--- Start Dataset content ---
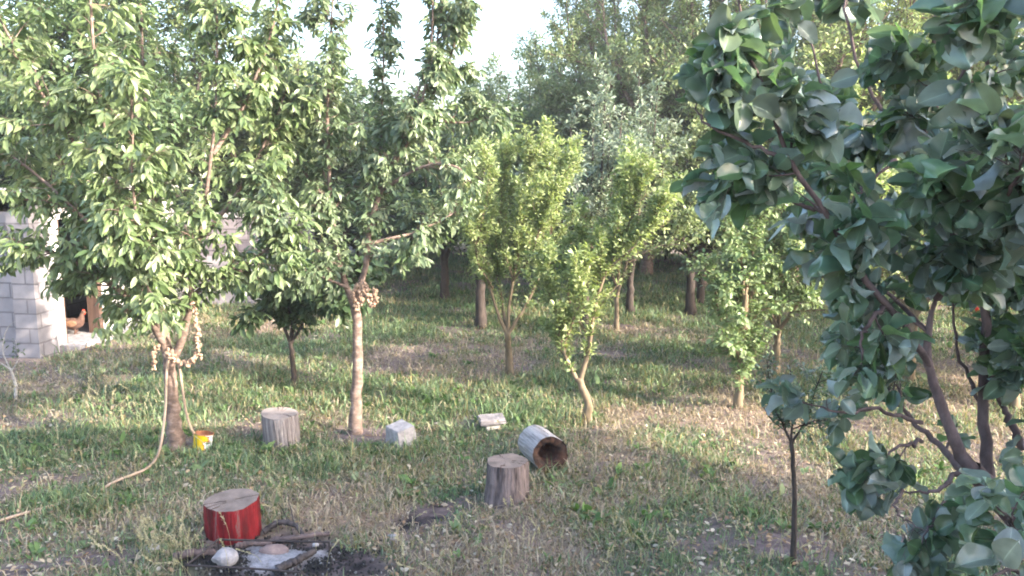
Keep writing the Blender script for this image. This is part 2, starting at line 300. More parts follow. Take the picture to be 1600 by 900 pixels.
def build_grass():
    rng = np.random.default_rng(11); G = MB(); S = MB()
    # green tufts
    tx, ty = scatter(70000, 3.7, 24, 1.75, rng); d, gr, b = masks(tx, ty)
    p = np.clip(gr*1.7-d*.55+.14, .08, 1)*np.clip(1.02-b*1.35, 0.01, 1); k = (rng.random(len(tx)) < p) & keep(tx, ty); tx, ty, d, gr = tx[k], ty[k], d[k], gr[k]
    nb = rng.integers(6, 15, len(tx)); idx = np.repeat(np.arange(len(tx)), nb); n = len(idx)
    sp = .03+.004*ty[idx]; x = tx[idx]+rng.normal(0, 1, n)*sp; y = ty[idx]+rng.normal(0, 1, n)*sp
    tall = blob(tx, ty, [(950, 635, 60, 10, .8), (740, 655, 70, 12, .8), (860, 600, 40, 10, .5), (1030, 600, 50, 10, .5), (640, 715, 40, 10, .5), (500, 740, 80, 15, .3), (130, 790, 60, 12, .4), (270, 640, 50, 10, .3)])*(.3+1.2*fbm(tx, ty, 3, 301))
    th = (.05+.05*rng.random(len(tx))**1.5)*(.7+.5*gr)*(1+1.6*np.clip(tall, 0, 1))*(1+.8*np.clip((ty-9)/10, 0, 1)*.5)
    h = (th*np.clip(.55+.07*ty, .8, 1.15)*np.clip(.55+.95*fbm(tx, ty, 2.2, 401), .6, 1.5))[idx]*np.exp(rng.normal(0, .35, n))*.84; wd = (.0038+.0007*ty[idx])*np.exp(rng.normal(0, .3, n))
    tc = pal([(.105, .175, .08), (.16, .23, .115), (.22, .27, .15), (.085, .145, .075), (.14, .19, .13)], len(tx), rng)
    yel = pal([(.26, .24, .11), (.3, .26, .15)], n, rng); tc = tc*(.75+.6*fbm(tx, ty, 1.6, 201))[:, None]*np.exp(rng.normal(0, .22, (len(tx), 1))); col = tc[idx]*np.exp(rng.normal(0, .18, (n, 1))); m = (rng.random(n) < .08+.4*d[idx])[:, None]; col = np.where(m, yel, col)
    blades(G, x, y, h, wd, np.abs(rng.normal(.95, .45, n)), col, rng)
    o = G.build('grass', M_GRASS); tag(o, 'green grass growing in tufts over the orchard floor', 'grass', kind='stuff')
    # straw
    n = 260000; x, y = scatter(n, 3.6, 22, 1.8, rng); d, gr, b = masks(x, y); k = (rng.random(n) < np.clip(d*1.05+.0, 0, 1)*np.clip(1.1-b*.8, 0, 1)) & keep(x, y); x, y = x[k], y[k]; n = len(x)
    col = pal([(.28, .225, .165), (.39, .33, .25), (.19, .15, .12), (.31, .25, .19), (.46, .4, .32)], n, rng)
    blades(S, x, y, .05+.12*rng.random(n)**1.4, (.0026+.0007*y)*np.exp(rng.normal(0, .3, n)), np.abs(rng.normal(1.25, .35, n)), col, rng)
    # a few standing dry seed stalks
    o = S.build('dry_grass', M_GRASS); tag(o, 'dead straw lying flat between the green tufts', 'dry grass', kind='stuff')
    # broad weeds
    Wd = MB(); n0 = 6500; x, y = scatter(n0, 3.9, 16, 1.7, rng); d, gr, b = masks(x, y)
    k = (rng.random(n0) < np.clip(gr-.25, 0.03, 1)*(1-b)) & keep(x, y); x, y = x[k], y[k]; nb = rng.integers(5, 11, len(x)); idx = np.repeat(np.arange(len(x)), nb); n = len(idx)
    az = rng.uniform(0, 6.28, n); el = rng.uniform(.15, 1.1, n); dd = np.stack([np.cos(az)*np.cos(el), np.sin(az)*np.cos(el), np.sin(el)], -1)
    sz = (.035+.05*rng.random(len(x)))[idx]*np.exp(rng.normal(0, .25, n))
    pos = np.stack([x[idx]+rng.normal(0, .025, n), y[idx]+rng.normal(0, .025, n), hgt(x[idx], y[idx])+rng.random(n)*.03], -1)
    c = pal([(.07, .13, .04), (.11, .19, .06), (.15, .22, .1), (.2, .24, .14)], len(x), rng)[idx]
    put_leaves(Wd, pos, dd, np.array([0, 0, 1.])+rng.normal(0, .3, (n, 3)), sz, sz*rng.uniform(.25, .55, n), 'mid', c)
    tag(Wd.build('low_weeds', M_GRASS), 'low broad leaved weeds scattered among the grass', 'weeds', kind='stuff')
    # litter: fallen leaves and chips
    Lt = MB(); n = 20000; x, y = scatter(n, 3.9, 14, 1.8, rng); k = keep(x, y); x, y = x[k], y[k]; n = len(x)
    az = rng.uniform(0, 6.28, n); dd = np.stack([np.cos(az), np.sin(az), rng.normal(0, .25, n)], -1); sz = .02+.035*rng.random(n)
    put_leaves(Lt, np.stack([x, y, hgt(x, y)+.012+.02*rng.random(n)], -1), dd, np.array([0, 0, 1.])+rng.normal(0, .4, (n, 3)), sz, sz*.55, 'mid', pal([(.3, .2, .12), (.42, .33, .24), (.2, .13, .09), (.5, .45, .38)], n, rng), 2.)
    tag(Lt.build('fallen_leaves', M_GRASS), 'curled brown fallen leaves lying on the ground', 'fallen leaves', kind='stuff')
build_grass()

# ------------------------------------------------------------------ trees
def poly(spec, Y0):
    return np.array([at(p[0], p[1], Y0+(p[2] if len(p) > 2 else 0)) for p in spec])
def tree(name, label, cat, trunk, limbs, r0, leafm, bark, palette, sec, tw, lf, seed, group=None, r_limb=.6, rtip=.006, cname='crown', twig_mat=None, cull=None, limb_rough=.04, flare=1.35, extra=None):
    """trunk: world polyline; limbs: list of world polylines; sec / tw: dicts for spawn; lf: dict for twig_leaves"""
    rng = np.random.default_rng(seed); base = np.array(trunk[0])
    root = empty(name, base, label, cat, group); bpy.context.view_layer.update()
    K = 16; T = catmull(trunk, K); s = np.linspace(0, 1, K)
    R = r0*(1-.28*s)*(1+(flare-1)*np.exp(-s*9)); T[0, 2] -= .05
    T[1:-1] += rng.normal(0, r0*.09, (K-2, 3))
    mb = MB(); tubes(mb, T, R, 12, rough=.05, rng=rng); mb.build('trunk', bark, root)
    LC, LR = [], []
    for q in limbs:
        C = catmull(q, 18); ln = np.linalg.norm(np.diff(C, axis=0), axis=1).sum()
        C[2:] += np.cumsum(rng.normal(0, .004*ln, (16, 3)), 0)*.5
        dd = np.linalg.norm(T-C[0], axis=1).min()
        rb = r0*r_limb if dd < r0*2 else r0*r_limb*.55
        Rr = rb+(rtip-rb)*np.linspace(0, 1, 18)**.8
        mb = MB(); tubes(mb, C, Rr, 8, rough=limb_rough, rng=rng); mb.build('limb', bark, root); LC.append(C); LR.append(Rr)
    LC = np.array(LC); LR = np.array(LR)
    mb = MB(); C2, R2 = spawn(LC, LR, rng=rng, **sec); tubes(mb, C2, R2, 5)
    allC = np.concatenate([C2, np.array([catmull(c, C2.shape[1]) for c in LC])]); allR = np.concatenate([R2, LR[:, :C2.shape[1]]*.3])
    C3, R3 = spawn(allC, allR, rng=rng, **tw)
    if cull is not None: k = keep_px(C3, cull, rng); C3, R3 = C3[k], R3[k]
    R3 = np.minimum(R3, .006); tubes(mb, C3, R3, 3)
    for a_ in mb.m: a_[:] = 1
    twig_leaves(mb, C3, palette=palette, rng=rng, **lf); mb.build(cname, [leafm, twig_mat or bark], root)
    if extra: extra(root, C3, rng)
    return root

P_CHERRY = [(.105, .16, .06), (.165, .225, .095), (.25, .3, .16), (.065, .105, .04), (.12, .17, .08)]
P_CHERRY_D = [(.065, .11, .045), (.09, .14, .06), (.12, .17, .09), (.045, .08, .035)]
P_PLUM = [(.21, .28, .11), (.3, .36, .16), (.13, .19, .08), (.38, .42, .22)]
P_OLIVE = [(.15, .205, .085), (.21, .26, .12), (.1, .15, .065), (.29, .33, .17)]
P_SILVER = [(.15, .2, .14), (.1, .15, .1), (.24, .28, .22)]
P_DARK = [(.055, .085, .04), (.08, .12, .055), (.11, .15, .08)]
P_PIST = [(.06, .115, .055), (.09, .14, .08), (.04, .08, .04), (.24, .26, .25), (.09, .16, .045), (.12, .16, .125), (.055, .1, .06), (.17, .2, .18)]

# cherry with the hose
b = g(275, 702); Y0 = b[1]
tr = poly([(275, 702), (271, 650), (266, 600), (264, 562)], Y0)
tree('cherry_tree', 'large cherry tree with a hose over its fork and a yellow tin at its foot', 'tree', tr,
     [poly(q, Y0) for q in [
      [(264, 565), (250, 520, -.05), (235, 470, -.2), (215, 400, -.4), (190, 300, -.6), (165, 160, -.7), (150, 40, -.7), (140, -150, -.6)],
      [(266, 570), (290, 520), (303, 460), (306, 400), (320, 340), (335, 230), (345, 100), (340, -120)],
      [(264, 560), (258, 500, .3), (250, 400, .5), (235, 250, .6), (226, 100, .6), (222, -80, .6)],
      [(258, 540), (220, 480, -.3), (160, 435, -.5), (90, 400, -.6), (10, 375, -.7)],
      [(303, 460), (345, 430, 0), (395, 405, .1), (440, 370, .2)],
      [(250, 520, -.05), (222, 430, -.7), (205, 320, -1.0), (200, 150, -1.1)],
      [(200, 320, -.6), (120, 230, -.6), (50, 120, -.6), (-40, -40, -.5)],
      [(333, 240), (385, 160, .1), (425, 50, .1), (445, -80, .1)],
      [(225, 430, -.35), (130, 340, -.5), (40, 260, -.4), (-60, 200, -.3)],
      [(310, 380), (370, 300, .3), (420, 210, .5), (450, 130, .6)],
      [(245, 500, -.1), (215, 490, -.3), (185, 480, -.45)],
      [(262, 545), (240, 500, .5), (160, 380, 1.0), (80, 200, 1.4), (40, 40, 1.6)]]],
     .068, M_CHERRY, M_BARK, P_CHERRY, dict(n=165, t0=.3, ang=58, asd=16, L=.46, up=.12, droop=.12, K=7, rr=.45),
     dict(n=2700, t0=.16, ang=50, L=.17, lsd=.3, up=.15, droop=.15, K=4),
     dict(m=8, L=.084, W=.031, lsd=.24, tpl='mid', t0=.35, spread=.75, fwd=.75, down=.95, flat=.35, jit=.3), 21, cull=lambda px, py, r: ~((px < 150) & (py > 455)) & ~((px < 60) & (py > 420)) & ~((px > 285) & (py > 555)) & ~((py > 592)))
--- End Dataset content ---
- [What you will do] Retype exactly, and only, the lines from the one containing "P_DARK = [(.055, .085, .04), (.08, .12, .055), (.11, .15, .08)]" through the one containing "(.17, .2, .18)]", both included.

- [Result for this exercise]
P_DARK = [(.055, .085, .04), (.08, .12, .055), (.11, .15, .08)]
P_PIST = [(.06, .115, .055), (.09, .14, .08), (.04, .08, .04), (.24, .26, .25), (.09, .16, .045), (.12, .16, .125), (.055, .1, .06), (.17, .2, .18)]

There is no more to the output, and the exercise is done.